> _Written instruction_
Copy exactly the lines from the start of the material through the line with "(.10, .32, .30), .35))". Pictures stay out of the copy.

──────

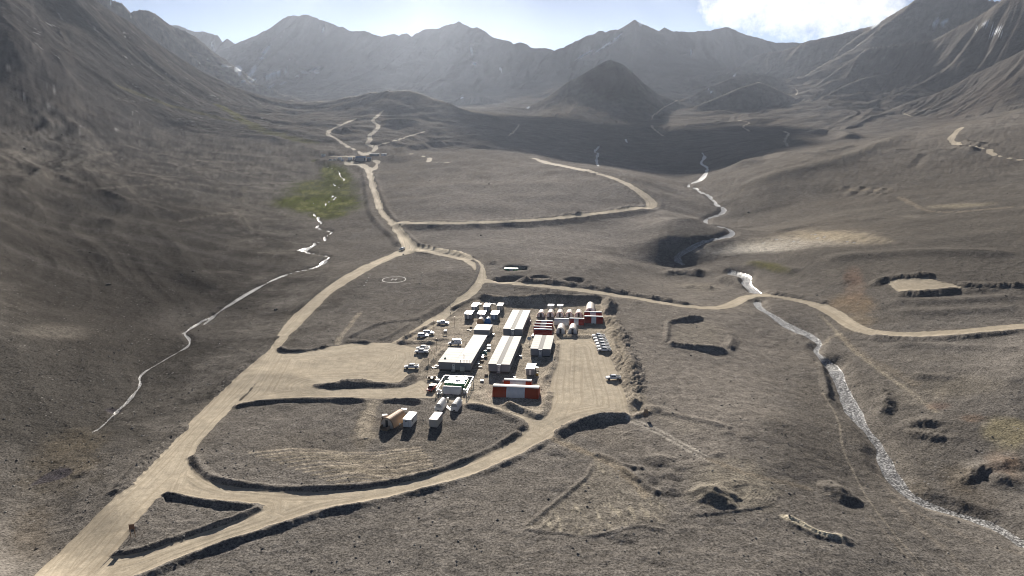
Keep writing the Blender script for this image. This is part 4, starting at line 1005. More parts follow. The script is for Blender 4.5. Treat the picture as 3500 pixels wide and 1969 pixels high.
M = dict(
    roof=paint('white_roof_sheet', (.43, .415, .39), .65, .4, .08), roof2=paint('grey_roof_strip', (.19, .185, .178), .7, .3, .05), wall=paint('blue_grey_wall_panel', (.20, .215, .245), .55, .25),
    wallw=paint('off_white_wall_panel', (.42, .41, .39), .55, .3), white=paint('white_paint', (.80, .79, .77), .38, .15), whiteg=paint('glossy_white_roof', (.84, .84, .84), .22, .1, .8),
    beige=paint('beige_container_paint', (.52, .48, .42), .5, .35), door=paint('light_door', (.66, .66, .65), .4), dark=paint('dark_metal', (.04, .04, .045), .5), navy=paint('navy_trim', (.03, .045, .10), .45),
    red=fabric('red_tent_fabric', (.34, .028, .018), .55), redo=fabric('orange_red_tent_fabric', (.40, .06, .018), .6), tentw=fabric('white_tent_fabric', (.74, .73, .72), .6), pinkw=fabric('cream_tent_fabric', (.76, .68, .60), .6),
    orange=fabric('tan_orange_tent_fabric', (.62, .40, .24), .6), blue=fabric('blue_tent_fabric', (.02, .16, .45), .5), green=paint('green_paint', (.03, .20, .09), .5), glass=glassm(), tyre=paint('black_rubber', (.018, .018, .018), .8),
    rim=paint('grey_wheel_rim', (.30, .30, .31), .4, .2, .5, .6), carw=paint('white_car_paint', (.80, .81, .82), .2, .12, .7), carr=paint('red_car_paint', (.42, .02, .02), .25), lamp=paint('lamp_lens', (.7, .68, .62), .15, .05), tail=paint('tail_lens', (.35, .01, .01), .2),
    steel=paint('galvanised_steel', (.45, .46, .47), .38, .2, .5, .5), wood=paint('weathered_wood', (.27, .19, .12), .8, .5), roofblue=paint('blue_grey_roof', (.14, .20, .30), .4, .25), mark=paint('limewashed_stones', (.48, .465, .43), .85, .4),
    rock=paint('boulder_rock', (.12, .11, .10), .9, .6), rockl=paint('pale_boulder_rock', (.33, .31, .29), .9, .5), yellow=paint('yellow_paint', (.55, .38, .05), .5), sign=paint('brown_sign_board', (.17, .09, .06), .6), teal=paint('teal_paint', (.10, .32, .30), .35))

def mk(name, v, f, mat, parent=None, loc=(0, 0, 0), rz=0.0, smooth=False):
    me = bpy.data.meshes.new(name); me.from_pydata([tuple(map(float, p)) for p in v], [], f)
    me.materials.append(M[mat])
    if smooth:
        for p in me.polygons: p.use_smooth = True
    o = bpy.data.objects.new(name, me); C.objects.link(o)
    o.parent = parent; o.location = loc; o.rotation_euler = (0, 0, rz)
    return o
BF = [(0, 3, 2, 1), (4, 5, 6, 7), (0, 1, 5, 4), (1, 2, 6, 5), (2, 3, 7, 6), (3, 0, 4, 7)]
def boxv(x0, x1, y0, y1, z0, z1):
    return [(x0, y0, z0), (x1, y0, z0), (x1, y1, z0), (x0, y1, z0), (x0, y0, z1), (x1, y0, z1), (x1, y1, z1), (x0, y1, z1)]
_cache = {}
def bx(name, mat, parent, x0, x1, y0, y1, z0, z1):
    """box part; alike boxes share their mesh"""
    k = (name, mat, round(x1 - x0, 3), round(y1 - y0, 3), round(z1 - z0, 3))
    if k in _cache:
        o = bpy.data.objects.new(name, _cache[k]); C.objects.link(o); o.parent = parent
    else:
        b = min(x1 - x0, y1 - y0, z1 - z0) * .08
        bm = bmesh.new()
        vs_ = [bm.verts.new(p) for p in boxv(0, x1 - x0, 0, y1 - y0, 0, z1 - z0)]
        for f in BF: bm.faces.new([vs_[i] for i in f])
        if b > .004: bmesh.ops.bevel(bm, geom=list(bm.edges), offset=min(b, .06), segments=1, affect='EDGES')
        me = bpy.data.meshes.new(name); bm.to_mesh(me); bm.free(); me.materials.append(M[mat]); _cache[k] = me
        o = bpy.data.objects.new(name, me); C.objects.link(o); o.parent = parent
    o.location = (x0, y0, z0)
    return o
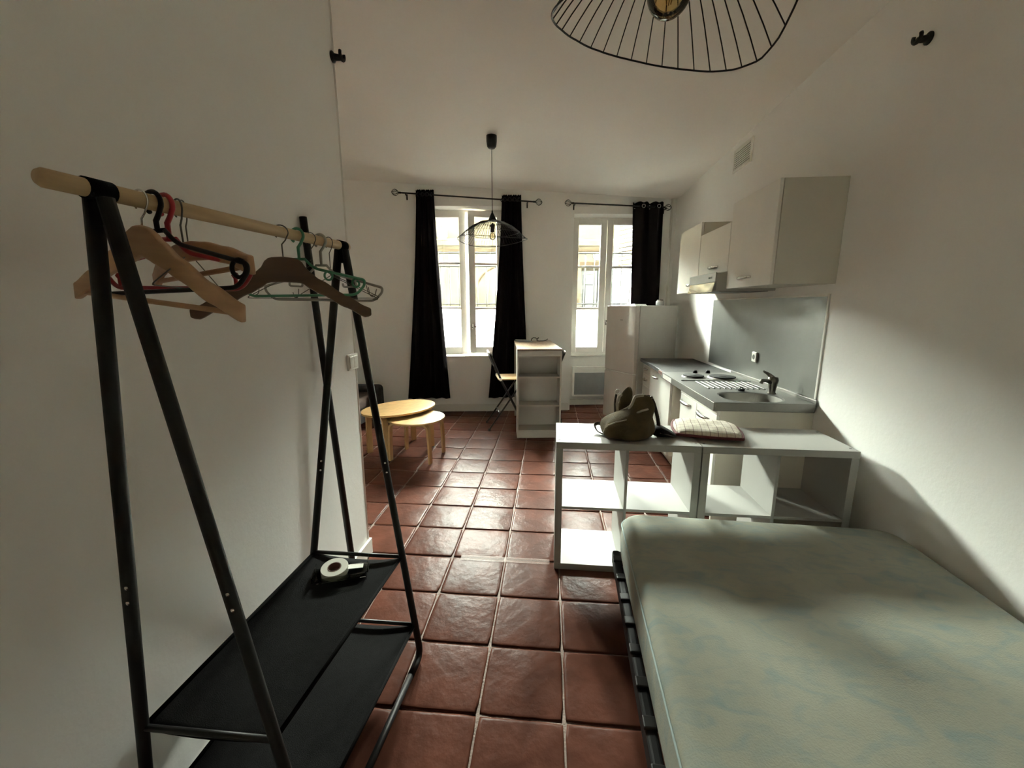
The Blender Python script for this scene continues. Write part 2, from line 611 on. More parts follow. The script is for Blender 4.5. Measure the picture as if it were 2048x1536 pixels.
# window wall with two openings
W1 = (-1.92, -0.83, 0.81, 2.83)
W2 = (0.11, 1.20, 0.80, 2.74)
wb = nb()
for u0, u1, v0, v1, z0, z1 in (
        (-3.6, W1[0], 0, 0.42, -0.05, WT), (W1[0], W1[1], 0, 0.42, -0.05, W1[2]), (W1[0], W1[1], 0, 0.42, W1[3], WT),
        (W1[1], W2[0], 0, 0.42, -0.05, WT), (W2[0], W2[1], 0, 0.42, W2[3], WT), (W2[0], W2[1], 0.33, 0.42, -0.05, W2[2]),
        (W2[1], 1.9, 0, 0.42, -0.05, WT)):
    box(wb, u0, u1, v0, v1, z0, z1, WM_WALL)
bmesh.ops.remove_doubles(wb, verts=wb.verts[:], dist=1e-5)
struct(obj('wall_front', wb, M['wall']))


def board(name, u0, u1, v0, v1, z0, z1):
    return struct(obj(name, box(nb(), u0, u1, v0, v1, z0, z1, WM_WALL), M['trim'], bevel=0.003))


board('baseboard_front', -3.3, 0.09, -0.018, -0.001, 0.0, 0.105)
board('baseboard_recess', 0.125, 1.19, 0.312, 0.329, 0.0, 0.09)
struct(obj('baseboard_left', box(nb(), X_L + 0.001, X_L + 0.018, Y_B + 0.01, Y_P + 0.012, 0, 0.10), M['trim'], bevel=0.003))
struct(obj('baseboard_right', box(nb(), X_R - 0.016, X_R - 0.001, Y_B + 0.01, 2.70, 0, 0.10), M['trim'], bevel=0.003))
pb = nb()
tube(pb, [wl(1.455, -0.03, 0.0), wl(1.435, -0.03, 2.93)], 0.016, 10)
pp = tag(obj('water_pipe', pb, M['trim'], smooth=True), 'thin white painted pipe running up the corner beside the right-hand curtain', 'pipe')


# ------------------------------------------------------------------ windows
def sash(parent, u0, u1, z0, z1, trans, v=0.0, hinge=None, ang=0.0, stile=0.088, top=0.075, bot=0.085, handle=None):
    """one casement: frame, transoms, panes; authored in the window's local frame (u, v, z)"""
    T = Matrix.Identity(4)
    if hinge is not None:
        T = Matrix.Translation((hinge, v, 0)) @ Matrix.Rotation(ang, 4, 'Z') @ Matrix.Translation((-hinge, -v, 0))
    b = nb()
    d0, d1 = v - 0.022, v + 0.022
    box(b, u0, u0 + stile, d0, d1, z0, z1, T)
    box(b, u1 - stile, u1, d0, d1, z0, z1, T)
    box(b, u0 + stile, u1 - stile, d0, d1, z0, z0 + bot, T)
    box(b, u0 + stile, u1 - stile, d0, d1, z1 - top, z1, T)
    s = obj('sash', b, M['pvc'], parent, bevel=0.004)
    zs = [z0 + bot] + list(trans) + [z1 - top]
    for k, t in enumerate(trans):
        obj('transom', box(nb(), u0 + stile, u1 - stile, v - 0.014, v + 0.014, t - 0.014, t + 0.014, T), M['pvc'], s, bevel=0.003)
    for k in range(len(zs) - 1):
        lo_ = zs[k] + (0.014 if k else 0)
        hi_ = zs[k + 1] - (0.014 if k < len(trans) else 0)
        obj('pane', box(nb(), u0 + stile, u1 - stile, v - 0.002, v + 0.002, lo_, hi_, T), M['frost'] if k == 0 else M['glass'], s)
    if handle:
        hu, hz, lever = handle
        hb = nb()
        box(hb, hu - 0.012, hu + 0.012, d0 - 0.008, d0, hz - 0.035, hz + 0.035, T)
        tube(hb, [T @ Vector((hu, d0, hz)), T @ Vector((hu, d0 - 0.045, hz))], 0.007, 8)
        tube(hb, [T @ Vector((hu - 0.005, d0 - 0.045, hz)), T @ Vector((hu + lever, d0 - 0.045, hz - 0.004))], 0.007, 8)
        obj('handle', hb, M['steel'], s, smooth=True)
    return s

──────

> _Solved exercise_
Keep writing the Blender script for this image. This is part 4, starting at line 1005. More parts follow. The script is for Blender 4.5. Treat the picture as 3500 pixels wide and 1969 pixels high.
M = dict(
    roof=paint('white_roof_sheet', (.43, .415, .39), .65, .4, .08), roof2=paint('grey_roof_strip', (.19, .185, .178), .7, .3, .05), wall=paint('blue_grey_wall_panel', (.20, .215, .245), .55, .25),
    wallw=paint('off_white_wall_panel', (.42, .41, .39), .55, .3), white=paint('white_paint', (.80, .79, .77), .38, .15), whiteg=paint('glossy_white_roof', (.84, .84, .84), .22, .1, .8),
    beige=paint('beige_container_paint', (.52, .48, .42), .5, .35), door=paint('light_door', (.66, .66, .65), .4), dark=paint('dark_metal', (.04, .04, .045), .5), navy=paint('navy_trim', (.03, .045, .10), .45),
    red=fabric('red_tent_fabric', (.34, .028, .018), .55), redo=fabric('orange_red_tent_fabric', (.40, .06, .018), .6), tentw=fabric('white_tent_fabric', (.74, .73, .72), .6), pinkw=fabric('cream_tent_fabric', (.76, .68, .60), .6),
    orange=fabric('tan_orange_tent_fabric', (.62, .40, .24), .6), blue=fabric('blue_tent_fabric', (.02, .16, .45), .5), green=paint('green_paint', (.03, .20, .09), .5), glass=glassm(), tyre=paint('black_rubber', (.018, .018, .018), .8),
    rim=paint('grey_wheel_rim', (.30, .30, .31), .4, .2, .5, .6), carw=paint('white_car_paint', (.80, .81, .82), .2, .12, .7), carr=paint('red_car_paint', (.42, .02, .02), .25), lamp=paint('lamp_lens', (.7, .68, .62), .15, .05), tail=paint('tail_lens', (.35, .01, .01), .2),
    steel=paint('galvanised_steel', (.45, .46, .47), .38, .2, .5, .5), wood=paint('weathered_wood', (.27, .19, .12), .8, .5), roofblue=paint('blue_grey_roof', (.14, .20, .30), .4, .25), mark=paint('limewashed_stones', (.48, .465, .43), .85, .4),
    rock=paint('boulder_rock', (.12, .11, .10), .9, .6), rockl=paint('pale_boulder_rock', (.33, .31, .29), .9, .5), yellow=paint('yellow_paint', (.55, .38, .05), .5), sign=paint('brown_sign_board', (.17, .09, .06), .6), teal=paint('teal_paint', (.10, .32, .30), .35))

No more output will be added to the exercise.